Speaking of oils. I just bought my mazda2, and I read a lot of stuff about break-in period. I am about at 300 miles, and I was wondering when I should do my oil change. A lot of people seem to think that it is best to change the engine oil around 600 miles due to metal shavings from the break-in period. Can anyone comment on that? I spoke to the service department in my dealership, and they say that I shouldn't have to worry about it and just follow the instruction from the manual. Also, if anyone can comment on the change of transmission fluid (I have manual), I would greatly appreciate it. Thanks a bunch.
 
I don't have my manual near me for a service schedule, but I was looking and found driverside.com has a maintenance schedule for our cars. Basically there's a service every 7500 miles. 60k looks to be the first MTF change.
As far as break in period. I changed my oil around 3800 miles. Most dealers will tell you to bring the car in when it's due and not to bring it in early unless you really want to waste your money. I'm at bmw now and the only cars that we do a really early oil change on are the M cars that come in at 1200 for their first service. You've got good quality oil in the car now and a good filter. If there are any shavings floating around in your oil, your filter should catch it and keep it in it, that's what it's there for. Everyone has their own opinion on break in oils and when to change it. It's your money, your car, and up to you.
 
According to our manual, our cars have two service schedules, A and B. A is for cars that see only low-stress driving, and oil changes are every 6000mi. B is for anybody who drives hard, does a lot of short trips or driving in traffic, and the oil change interval is 5000mi. I just did my first change today at 4800mi and everything seems to have been fine. The car feels like it revs easier and has a bit more power with the new oil in it, which is likely to be somewhat true. I'll be interested to see how the new oil affects my fuel economy.
 
All engines are broken in on an engine dyno. You can run the factory fill until your first service interval (5000 or 7500 miles).
 
So I've had the Chevron in the car for about a week. I've noticed that the car revs a little more freely, and I went a couple days longer than usual without filling the car up. I'm actually pretty impressed with the difference changing the oil made. I don't know if it's just going from dirty to clean or if it's the difference in oils, though.
 
Speaking of oils. I just bought my mazda2, and I read a lot of stuff about break-in period. I am about at 300 miles, and I was wondering when I should do my oil change. A lot of people seem to think that it is best to change the engine oil around 600 miles due to metal shavings from the break-in period. Can anyone comment on that? I spoke to the service department in my dealership, and they say that I shouldn't have to worry about it and just follow the instruction from the manual. Also, if anyone can comment on the change of transmission fluid (I have manual), I would greatly appreciate it. Thanks a bunch.

About 2500 miles is fine.
 
All engines are broken in on an engine dyno. You can run the factory fill until your first service interval (5000 or 7500 miles).

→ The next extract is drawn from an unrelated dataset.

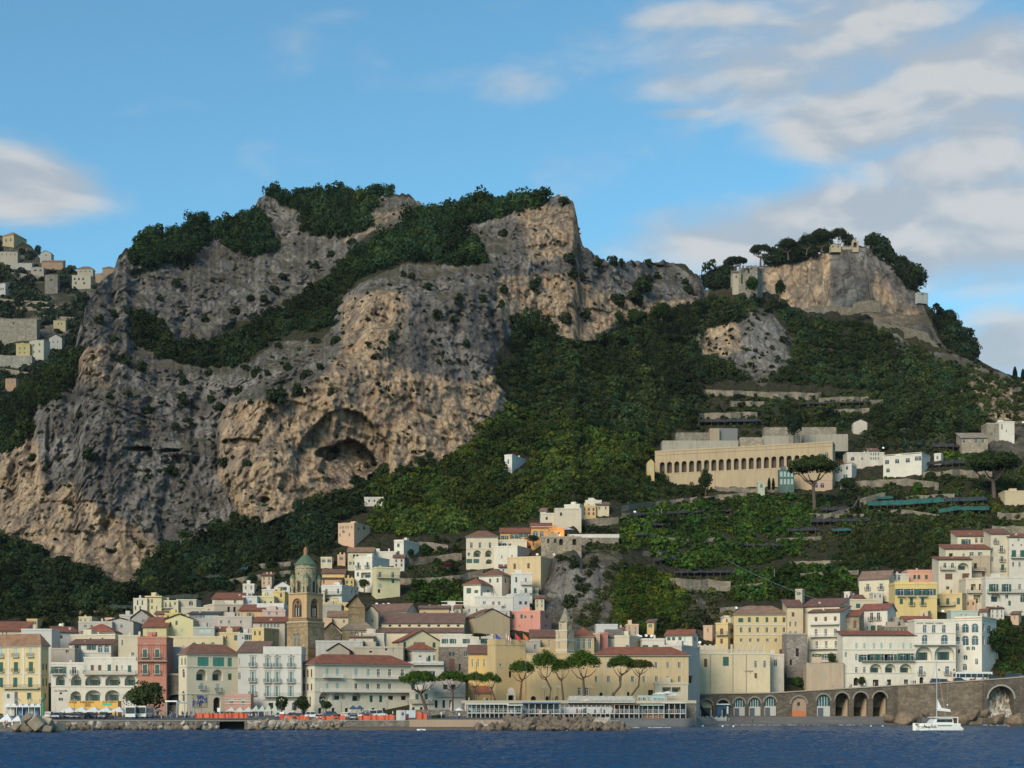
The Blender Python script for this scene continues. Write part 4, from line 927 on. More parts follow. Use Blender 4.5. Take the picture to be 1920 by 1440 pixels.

This is not true at all. It would be an unnecessary expense. Some engines for high end models yes, others are sampled (even for some high end cars) at 100%, dropping to 50%, 10%, 2%, etc... do validate production methods mostly.
 
Everything I've heard has said that the engines are broken in on a dyno at the factory and that you don't need to change the oil until the normal interval. This seems to be the case with most new cars. I still wouldn't run my car hard for the first few thousand miles, but all the metal shavings and stuff that come from the first few hundred miles are taken care of at the factory.
 
Everything I've heard has said that the engines are broken in on a dyno at the factory (not true) and that you don't need to change the oil until the normal interval (this is correct). This seems to be the case with most new cars (which ones yes and which ones not?). I still wouldn't run my car hard for the first few thousand miles (what is the data behind this?), but all the metal shavings and stuff that come from the first few hundred miles are taken care of at the factory (how is this accomplished?).

It would be very expensive for a car manufacturer to ship off thousands of engines to a facility where they would be broken in on engine test stands. What would the benefit be? I used to do some work with a facility known at that time as Environment Canada. GM would have them run some LS engines on test-stands for some hours. The test-stands were engine dynos and other. The only other engines that were run on dynos were new designs, prototypes, and QC validation units. A very expensive and labor intensive process, completely unnecessary re. the engines we are concerned with here.

My oil analysis at ~2,000 miles substantiates my statements with numbers that are completely normal for an engine breaking in: lots of silicone (sand from casting and gasket material) copper and aluminum from bearings seating or bedding in, fuel dilution of 2% from rings not bedded in and fuel blow-by at start-up, etc. Now at >20,000 miles, fuel is 0, copper is down from 55 ppm to 2 ppm, iron from 20 down to 3, aluminum from 9 to 2, silicone from 103 to 15, sodium from 16 to 4. So the engine is broken in, blow-by is minimal, rings are seated and most bearings are bedded in.

I sample the oil each 2,000 miles after change-out and at each drain or 5,000 miles on oil. I have 8 oil samples to date taken at: 2, 4.6, 8, 10, 13, 15.2, 18.4 and 20.3 thousand miles respectively. The sample at 2 showed the elevated numbers I posted so at 2.5 I drained the factory fill. I drive the car every day so I cannot be more precise than I have in sampling or changing the oil. One of the samples was taken in a hotel parking lot a few hundred miles from home.

The oil was changed at 2.6, 8, 13.1 and 18.4 thousand miles with M1 0W-20, Mazda Synthetic 0W-20, Mazda Syn 0W-20 and Mazda Syn 0W-20 respectively.

I will put it all on a slide and post for ease of understanding.